Last year, for example, the company launched what it claimed was the first ever British grown chickpea.

Among its bestselling items is British-grown quinoa. “Quinoa was becoming more familiar to people, but people were aware that there were issues with imported quinoa from South America. So when we launched our British grown quinoa there was a big surge in interest.” 

It’s also looking to trial different types of bean to see if production can be developed in the UK. For instance, the Dutch brown bean is widely grown and eaten in Holland, “but as far as we know has never been grown in the UK and yet we have a similar climate and conditions to the Netherlands.” 

What’s a 'hodmedod' anyway?

The company’s name is also aiming to tap into the trend of provenance and locally grown produce. Hodmedod is an East Anglian dialect word for something curled up -- like a hedgehog or a snail. “We liked it because we thought it reflected part of that forgotten heritage of East Anglia in a way that some of the crops we work with are an also forgotten part of our heritage.”

What’s next? “We're seeing strong growth without really pushing aggressively into bigger markets,” said Saltmarsh. “We’ve stayed focussed on the independent retail sector and online and we're seeing a strongly increasing interest from chefs and caterers. We're staying focused there but we're beginning to focus on opportunities to get some investment to take advantage of the opportunities that are there.”

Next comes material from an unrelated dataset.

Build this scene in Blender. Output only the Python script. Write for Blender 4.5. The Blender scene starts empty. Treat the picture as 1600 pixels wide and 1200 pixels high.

The pulse and grain market has developed into a ‘good niche market’, he observed. "The general attitude to pulse foods has really changed. When we started the business we did have to work very hard to convince people, even at food festivals, of the benefits of pulses. But particularly in the last two or three years, we've just seen a real change. People seem to have a much more self-generated interest and they’re delighted to find what we can offer. So it’s a growing niche rather than a mass market product yet.”